I understand the hesitancy. How can an engineering process be automated? Is that even possible?

A common concern. Let’s explore it.

At first glance, it seems obvious why using IT to ensure quality is counter-intuitive. Quality is a manually-enforced process, driven by human skill and dedication. So it has always been. But should it always remain so? Once you accept that a ‘manually-driven’ process is by its very nature limited, the solution becomes obvious: automate! Automate the smaller steps that make up a deliverable and watch quality become the default outcome.

Let’s say you have a deliverable from a civil discipline. The civil engineer designs it,the civil draftsman drafts it, it goes to the civil checker, then to the interdisciplinary check, after which comments are incorporated and sent back to the civil engineer who incorporates those comments and changes. It then goes to the project manager who sends it to the client. The client may send it to a PMC, in which case more comments may be added and sent back – and so on. At first glance, this seems a very human ie expertise-driven work process with not much room for automation. But this is exactly my point – if you open up to the idea of separating ‘human expertise’ from the process, then you open up the idea of improving the process, via automation. And so 100% efficiency becomes not only possible but inevitable.

I designed my software SMARTPROJECT to help my customers re-think their processes and the roles and responsibilities of people involved. Whatever could be automated was built into the system and only where human intelligence was truly necessary did a human have to step in. In the example above, let’s say you break down the process and its various loops and back-and-forths into a systematic series of steps, each with an owner. You then automate those steps one by one. So now the system automatically sends the deliverable from one step to another, exactly on time, and with no possibility for human error or misunderstandings. You still need human expertise for the actual reviewing and commenting of course, but the comments get recorded, appended, logged, tagged, and even shared to the concerned group automatically. And that is how the defined review process plays out in real life exactly as it was defined on paper. Which gets you one step closer to quality.

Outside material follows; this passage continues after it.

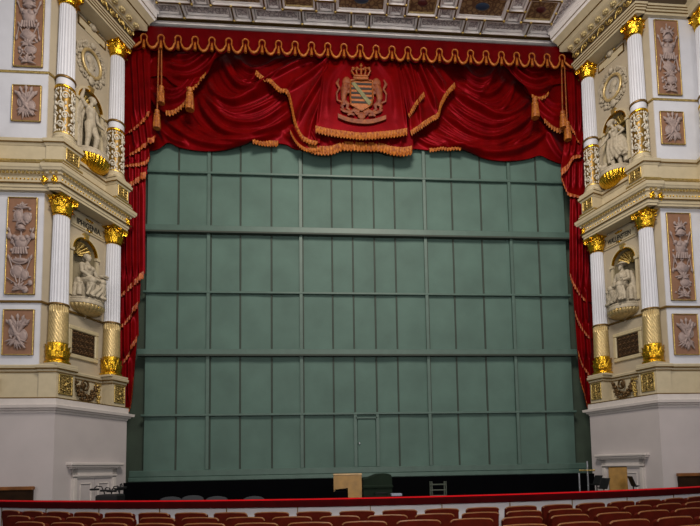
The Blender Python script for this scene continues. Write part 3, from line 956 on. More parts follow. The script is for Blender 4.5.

The second aspect of achieving quality through IT is that automation empowers users. How? By making tedious task less tedious. If to err is human, then automation is definitely a solution. Consider this: during the process of the work flow, a user forgets something or skips a step inadvertently. That tiny mistake can snowball. With an automated system you can prevent both the initial mistake and its fallout. You can build in checks and reminders, or a complete checklist, and set up the system to ‘prompt’ the user. (SMARTPROJECT ‘pops up’ a check list and walks the user through the various check points so nothing gets sidestepped or overlooked. For example, ISO 9001 2015 defines a risk mitigation process. With an automated system you can follow this process exactly as defined in every detail.)

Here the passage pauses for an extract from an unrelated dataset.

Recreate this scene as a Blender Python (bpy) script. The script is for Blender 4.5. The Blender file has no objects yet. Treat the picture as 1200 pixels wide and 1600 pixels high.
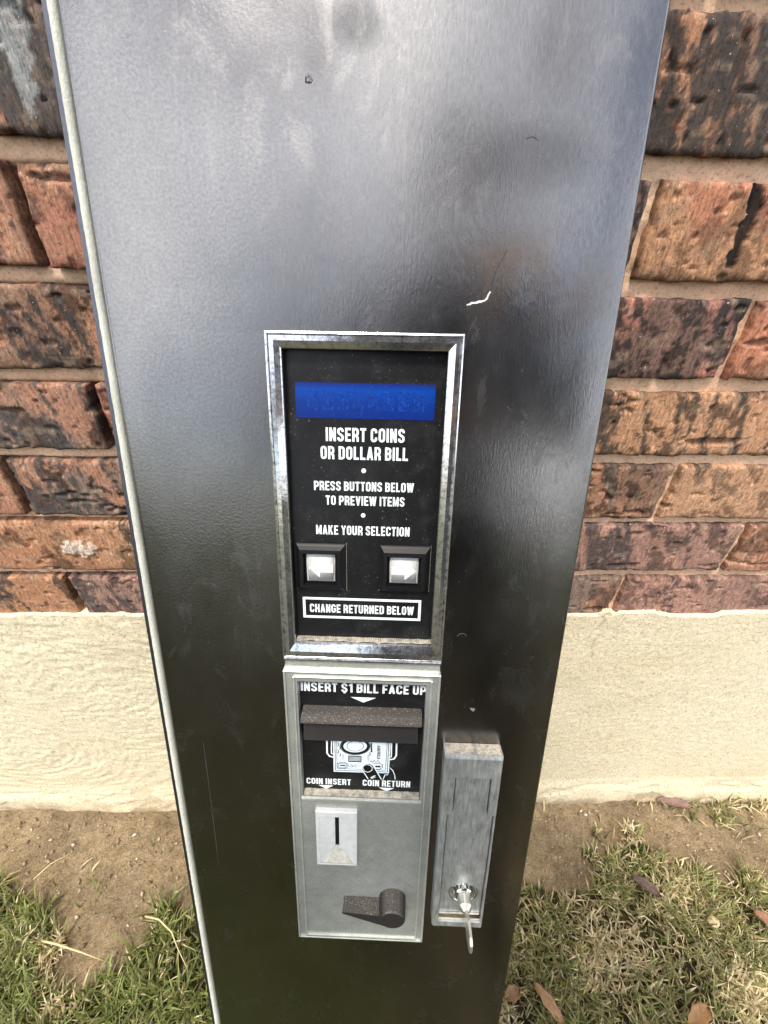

Finally, I believe quality is about Staying Informed. Meaning, working with the latest information. Engineering is not a static process, there are many people involved and so although the process is (or should be) fixed, the way the process is followed can change, or parameters and paradigms can shift, or priorities can ebb and flow. The process itself might get modified and some of those modifications may change the deliverable. That is why you need to have the history of all those changes archived and accessible. You need to know what is the latest status of your deliverable but at the same time you need to know the history of the deliverable’s lifecycle. In WRENCH, it was this need for our customers to stay on top of both the entire ‘timeline’ and the latest status that first got us thinking about Real-Time Monitoring which eventually became one of the unique features SMARTPROJECT offers.